Last year, my daughter had three Halloween costumes, one cuter than the next. A butterfly princess, a fairy princess and, the ubiquitous uniform for all 4-year-old girls, Elsa.
Something has changed with her in the past year.
About six months ago, Bettie Anne, now 5, began asking if it was Halloween yet, much like most kids do for Christmas. She already knew what she wanted to be: a witch.
I remember the year I grew out of wanting to look cute or beautiful for Halloween. Age 9. A vampire.
I still can feel the thrill in my chest at the idea of putting in those fangs and dripping fake blood down my chin. The freedom in not having to look pretty, and moreover, not wanting to. I wore a long, baggy, jagged black dress and thin polyester cape. I had never felt more incredible.
Then I walked into my classroom. (This is back in the ancient times when kids got to express themselves in school.) Immediately, my stomach lurched when I realized every other girl was dressed as a princess, a bride or a princess bride. My ugly evilness was alone. I had truly become the freak in my fantasy.

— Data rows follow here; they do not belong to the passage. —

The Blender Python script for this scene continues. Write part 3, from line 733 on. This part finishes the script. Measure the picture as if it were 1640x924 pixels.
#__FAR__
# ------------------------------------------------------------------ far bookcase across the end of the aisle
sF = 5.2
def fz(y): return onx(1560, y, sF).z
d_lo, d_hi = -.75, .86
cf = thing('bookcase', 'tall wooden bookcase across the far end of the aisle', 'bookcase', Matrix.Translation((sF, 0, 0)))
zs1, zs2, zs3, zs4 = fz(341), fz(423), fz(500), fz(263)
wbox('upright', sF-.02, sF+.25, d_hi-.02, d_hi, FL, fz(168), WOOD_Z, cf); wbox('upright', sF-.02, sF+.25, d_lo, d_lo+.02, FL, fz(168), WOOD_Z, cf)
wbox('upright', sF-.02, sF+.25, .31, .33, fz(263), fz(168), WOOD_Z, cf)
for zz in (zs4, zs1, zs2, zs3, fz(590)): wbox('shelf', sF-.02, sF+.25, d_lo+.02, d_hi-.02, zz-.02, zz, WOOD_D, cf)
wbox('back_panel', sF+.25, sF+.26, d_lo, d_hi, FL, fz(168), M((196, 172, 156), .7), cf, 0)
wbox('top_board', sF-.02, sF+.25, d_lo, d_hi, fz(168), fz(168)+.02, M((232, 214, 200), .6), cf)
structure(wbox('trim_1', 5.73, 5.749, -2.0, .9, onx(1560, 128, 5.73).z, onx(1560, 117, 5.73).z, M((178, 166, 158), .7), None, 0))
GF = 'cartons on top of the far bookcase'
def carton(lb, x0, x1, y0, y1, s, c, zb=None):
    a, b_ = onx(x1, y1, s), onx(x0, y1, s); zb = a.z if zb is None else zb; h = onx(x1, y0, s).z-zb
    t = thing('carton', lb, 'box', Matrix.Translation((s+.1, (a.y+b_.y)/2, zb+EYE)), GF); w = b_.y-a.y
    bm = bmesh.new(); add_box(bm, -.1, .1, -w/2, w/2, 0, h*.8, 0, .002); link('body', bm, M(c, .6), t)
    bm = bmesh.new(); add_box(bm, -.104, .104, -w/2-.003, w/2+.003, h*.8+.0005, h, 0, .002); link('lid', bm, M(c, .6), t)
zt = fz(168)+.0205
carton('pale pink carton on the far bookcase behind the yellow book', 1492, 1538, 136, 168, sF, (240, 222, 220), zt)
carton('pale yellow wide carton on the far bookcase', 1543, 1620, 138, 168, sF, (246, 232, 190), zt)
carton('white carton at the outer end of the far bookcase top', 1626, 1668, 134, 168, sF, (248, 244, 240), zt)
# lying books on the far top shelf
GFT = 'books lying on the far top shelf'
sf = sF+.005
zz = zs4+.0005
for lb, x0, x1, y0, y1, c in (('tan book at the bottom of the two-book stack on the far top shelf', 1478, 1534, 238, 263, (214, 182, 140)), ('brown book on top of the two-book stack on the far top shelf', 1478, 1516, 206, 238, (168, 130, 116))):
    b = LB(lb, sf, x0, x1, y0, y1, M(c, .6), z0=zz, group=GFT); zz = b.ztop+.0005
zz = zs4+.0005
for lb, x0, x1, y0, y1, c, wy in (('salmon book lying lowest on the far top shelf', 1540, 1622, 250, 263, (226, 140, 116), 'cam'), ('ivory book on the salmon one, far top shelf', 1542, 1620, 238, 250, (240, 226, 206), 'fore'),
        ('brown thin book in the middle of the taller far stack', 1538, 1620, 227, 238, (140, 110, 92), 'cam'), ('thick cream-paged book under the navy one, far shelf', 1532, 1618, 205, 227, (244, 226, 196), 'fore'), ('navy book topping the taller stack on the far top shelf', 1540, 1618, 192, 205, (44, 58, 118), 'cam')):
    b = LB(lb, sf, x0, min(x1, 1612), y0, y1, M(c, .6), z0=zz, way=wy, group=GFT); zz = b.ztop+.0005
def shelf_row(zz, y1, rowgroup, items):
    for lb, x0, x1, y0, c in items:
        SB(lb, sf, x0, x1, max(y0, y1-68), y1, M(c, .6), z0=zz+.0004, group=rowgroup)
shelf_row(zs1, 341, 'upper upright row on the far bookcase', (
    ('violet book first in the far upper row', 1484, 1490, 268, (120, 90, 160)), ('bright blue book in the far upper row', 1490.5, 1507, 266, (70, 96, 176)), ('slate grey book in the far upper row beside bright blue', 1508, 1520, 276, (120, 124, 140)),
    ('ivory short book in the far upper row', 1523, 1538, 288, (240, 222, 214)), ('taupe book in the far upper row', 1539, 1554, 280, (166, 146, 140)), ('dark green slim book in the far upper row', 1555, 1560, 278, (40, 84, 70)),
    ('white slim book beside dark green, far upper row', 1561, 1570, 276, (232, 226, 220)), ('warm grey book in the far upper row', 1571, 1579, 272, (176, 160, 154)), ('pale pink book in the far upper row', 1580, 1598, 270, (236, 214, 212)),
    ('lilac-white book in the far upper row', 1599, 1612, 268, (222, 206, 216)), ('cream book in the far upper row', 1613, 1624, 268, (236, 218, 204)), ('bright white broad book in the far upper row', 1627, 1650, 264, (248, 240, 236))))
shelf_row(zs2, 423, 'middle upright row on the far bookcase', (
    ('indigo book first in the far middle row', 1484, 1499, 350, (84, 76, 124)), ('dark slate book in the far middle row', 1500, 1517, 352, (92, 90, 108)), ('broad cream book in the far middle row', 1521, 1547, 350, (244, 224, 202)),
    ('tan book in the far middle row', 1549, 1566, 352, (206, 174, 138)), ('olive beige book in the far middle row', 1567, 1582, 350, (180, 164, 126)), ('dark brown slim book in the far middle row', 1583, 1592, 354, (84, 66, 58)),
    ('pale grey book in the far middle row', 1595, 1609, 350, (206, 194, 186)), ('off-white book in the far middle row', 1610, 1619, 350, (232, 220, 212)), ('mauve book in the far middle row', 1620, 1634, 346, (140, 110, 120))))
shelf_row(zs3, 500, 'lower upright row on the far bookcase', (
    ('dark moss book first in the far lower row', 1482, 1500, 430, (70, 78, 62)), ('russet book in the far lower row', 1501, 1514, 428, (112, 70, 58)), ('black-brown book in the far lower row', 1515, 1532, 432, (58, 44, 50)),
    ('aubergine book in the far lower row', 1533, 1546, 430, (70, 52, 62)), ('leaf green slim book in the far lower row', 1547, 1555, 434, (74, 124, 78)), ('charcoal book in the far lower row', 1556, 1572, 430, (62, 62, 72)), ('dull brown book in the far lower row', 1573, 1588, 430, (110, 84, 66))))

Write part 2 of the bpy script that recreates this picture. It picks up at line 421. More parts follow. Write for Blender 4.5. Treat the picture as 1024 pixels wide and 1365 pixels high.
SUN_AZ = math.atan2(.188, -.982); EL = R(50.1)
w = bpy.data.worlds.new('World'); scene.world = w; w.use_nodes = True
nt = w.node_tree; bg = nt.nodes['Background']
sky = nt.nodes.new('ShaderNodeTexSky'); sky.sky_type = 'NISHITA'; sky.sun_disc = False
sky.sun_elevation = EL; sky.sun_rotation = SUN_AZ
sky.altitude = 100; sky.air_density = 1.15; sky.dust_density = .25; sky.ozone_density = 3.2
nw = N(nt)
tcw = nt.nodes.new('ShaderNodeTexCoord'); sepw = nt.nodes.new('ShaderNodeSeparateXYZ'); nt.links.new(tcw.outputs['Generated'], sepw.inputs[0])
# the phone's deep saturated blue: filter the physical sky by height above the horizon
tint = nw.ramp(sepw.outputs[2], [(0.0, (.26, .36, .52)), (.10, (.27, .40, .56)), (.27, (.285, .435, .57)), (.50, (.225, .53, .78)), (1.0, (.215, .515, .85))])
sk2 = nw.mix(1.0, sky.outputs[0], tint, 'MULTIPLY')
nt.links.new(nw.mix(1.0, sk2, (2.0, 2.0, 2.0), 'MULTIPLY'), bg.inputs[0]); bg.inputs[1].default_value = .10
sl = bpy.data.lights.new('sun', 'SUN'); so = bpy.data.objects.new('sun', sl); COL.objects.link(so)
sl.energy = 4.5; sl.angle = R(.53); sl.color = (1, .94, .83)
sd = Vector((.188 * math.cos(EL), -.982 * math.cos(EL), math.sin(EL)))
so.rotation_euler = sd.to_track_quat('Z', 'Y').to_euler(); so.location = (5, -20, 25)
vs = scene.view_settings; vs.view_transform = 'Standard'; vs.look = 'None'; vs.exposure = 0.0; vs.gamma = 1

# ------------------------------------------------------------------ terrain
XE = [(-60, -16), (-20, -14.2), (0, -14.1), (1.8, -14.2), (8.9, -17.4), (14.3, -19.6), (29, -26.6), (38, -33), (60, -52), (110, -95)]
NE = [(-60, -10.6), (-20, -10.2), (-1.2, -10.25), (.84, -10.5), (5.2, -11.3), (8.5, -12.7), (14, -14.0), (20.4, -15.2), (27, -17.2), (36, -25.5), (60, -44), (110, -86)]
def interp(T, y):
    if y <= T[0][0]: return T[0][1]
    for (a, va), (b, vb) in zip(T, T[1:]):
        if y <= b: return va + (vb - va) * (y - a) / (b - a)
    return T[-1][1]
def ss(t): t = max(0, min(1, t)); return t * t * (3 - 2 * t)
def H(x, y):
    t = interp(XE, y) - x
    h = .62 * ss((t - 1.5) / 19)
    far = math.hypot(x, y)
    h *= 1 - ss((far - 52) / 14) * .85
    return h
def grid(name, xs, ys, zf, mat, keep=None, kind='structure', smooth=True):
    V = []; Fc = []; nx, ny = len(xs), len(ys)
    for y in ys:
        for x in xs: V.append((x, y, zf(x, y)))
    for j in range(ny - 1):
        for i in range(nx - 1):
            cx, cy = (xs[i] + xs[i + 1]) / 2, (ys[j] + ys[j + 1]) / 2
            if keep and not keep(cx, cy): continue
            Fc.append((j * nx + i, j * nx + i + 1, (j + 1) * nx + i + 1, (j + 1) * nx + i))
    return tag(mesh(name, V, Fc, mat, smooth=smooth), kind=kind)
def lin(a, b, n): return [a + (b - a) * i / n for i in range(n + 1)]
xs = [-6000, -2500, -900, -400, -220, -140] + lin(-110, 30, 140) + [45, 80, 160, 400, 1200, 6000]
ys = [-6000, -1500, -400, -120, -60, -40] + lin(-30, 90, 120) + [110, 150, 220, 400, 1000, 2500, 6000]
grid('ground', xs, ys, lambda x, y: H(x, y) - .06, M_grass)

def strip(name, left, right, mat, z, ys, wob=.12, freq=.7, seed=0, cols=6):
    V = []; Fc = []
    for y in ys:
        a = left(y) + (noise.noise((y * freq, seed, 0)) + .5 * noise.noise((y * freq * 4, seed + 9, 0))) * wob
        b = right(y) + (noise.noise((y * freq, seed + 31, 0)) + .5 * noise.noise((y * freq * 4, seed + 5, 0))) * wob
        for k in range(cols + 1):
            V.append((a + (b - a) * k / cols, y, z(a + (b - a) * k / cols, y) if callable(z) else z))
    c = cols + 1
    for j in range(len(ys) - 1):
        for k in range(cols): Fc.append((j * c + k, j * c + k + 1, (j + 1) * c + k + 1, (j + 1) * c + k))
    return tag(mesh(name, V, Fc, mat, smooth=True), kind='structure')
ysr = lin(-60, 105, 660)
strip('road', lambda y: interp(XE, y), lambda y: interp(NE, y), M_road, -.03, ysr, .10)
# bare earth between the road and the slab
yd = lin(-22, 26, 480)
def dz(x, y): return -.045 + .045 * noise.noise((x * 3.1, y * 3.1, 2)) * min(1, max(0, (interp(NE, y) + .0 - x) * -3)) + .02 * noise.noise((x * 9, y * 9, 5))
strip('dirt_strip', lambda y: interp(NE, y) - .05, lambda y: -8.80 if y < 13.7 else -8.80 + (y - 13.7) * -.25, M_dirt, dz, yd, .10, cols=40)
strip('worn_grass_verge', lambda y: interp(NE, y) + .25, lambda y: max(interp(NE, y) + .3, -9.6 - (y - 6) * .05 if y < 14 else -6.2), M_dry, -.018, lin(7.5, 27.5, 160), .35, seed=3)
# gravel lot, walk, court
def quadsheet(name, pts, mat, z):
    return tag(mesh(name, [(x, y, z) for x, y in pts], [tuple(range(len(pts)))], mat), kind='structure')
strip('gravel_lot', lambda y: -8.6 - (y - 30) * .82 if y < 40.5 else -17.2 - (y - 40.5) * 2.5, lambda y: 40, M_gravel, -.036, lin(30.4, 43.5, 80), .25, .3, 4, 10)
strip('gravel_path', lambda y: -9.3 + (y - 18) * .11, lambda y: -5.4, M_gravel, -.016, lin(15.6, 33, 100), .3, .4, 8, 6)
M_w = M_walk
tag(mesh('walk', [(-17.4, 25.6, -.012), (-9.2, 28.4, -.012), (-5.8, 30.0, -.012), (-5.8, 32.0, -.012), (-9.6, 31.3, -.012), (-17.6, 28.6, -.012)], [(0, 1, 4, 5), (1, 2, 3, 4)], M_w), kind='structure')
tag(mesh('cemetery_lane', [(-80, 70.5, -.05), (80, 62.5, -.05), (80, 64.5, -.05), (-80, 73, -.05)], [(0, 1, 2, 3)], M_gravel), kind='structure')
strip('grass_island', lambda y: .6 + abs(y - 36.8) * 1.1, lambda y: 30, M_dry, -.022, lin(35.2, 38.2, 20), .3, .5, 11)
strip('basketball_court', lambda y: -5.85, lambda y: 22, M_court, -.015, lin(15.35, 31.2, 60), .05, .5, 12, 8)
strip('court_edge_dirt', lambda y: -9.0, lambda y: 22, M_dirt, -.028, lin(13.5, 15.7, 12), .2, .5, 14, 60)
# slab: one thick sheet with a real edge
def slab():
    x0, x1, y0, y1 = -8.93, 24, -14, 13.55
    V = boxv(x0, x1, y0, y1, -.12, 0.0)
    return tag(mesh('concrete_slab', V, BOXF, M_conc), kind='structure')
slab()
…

I took a few brave steps into the room. Suddenly, I felt protected, underneath my white face paint and cape and terrible Count Chocula accent. By embodying something mysterious and scary, I felt power. Not fear, but strength.
For one day, death itself was not as mysterious and scary. I played around with it, in my fantasy, in a safe way, in the way my young mind and heart desperately needed, to make sense of my own mortality.
You see, this was just a few weeks after I lost my best friend, my long-haired cat, Mischief.
My Mischief. He had slept on my pillow and perched on my shoulders like a parrot and wrapped his tail around my forearm as if he was holding my hand.
I needed that costume. It was part of my processing, even if I didn't make the connection until many years later. I stepped right up to death and painted it on my face and tied it around my neck, and I was OK.
Something had changed with me, but it was not traumatic. It was an encounter with a deeper layer of life: at first, loss and grief, but underneath that, concepts of spirituality and a new feeling that maybe there was more to connection than the physical body. Maybe I would see my Mischief boy again.
Bettie is lucky. She got to learn this earlier than I did. She was 5 when we lost both of our dogs a few days apart. It was a few weeks later that she began asking if it was Halloween yet.
She had her deep purple witch hat and dress picked out since the summer. And a leash, for her pet werewolf (her good sport father).
This witch walked a dead dog. She was not afraid.
This Halloween, I hope Bettie felt beautiful and ugly, innocent and evil, powerful and mortal. I hope that, for one day, she felt undefinable -- and that somehow brought her closer to peacefully walking through this weird world.
When the trick-or-treaters came to our house, her costume had another component: a real, live black cat, whom we adopted after our dogs died. Booboo (yes, like a ghost) went perfectly with the witch.
That is, when she could extract him from my shoulders, where he sat like a parrot, and unwind his tail from around my hand, where maybe it never quite let go.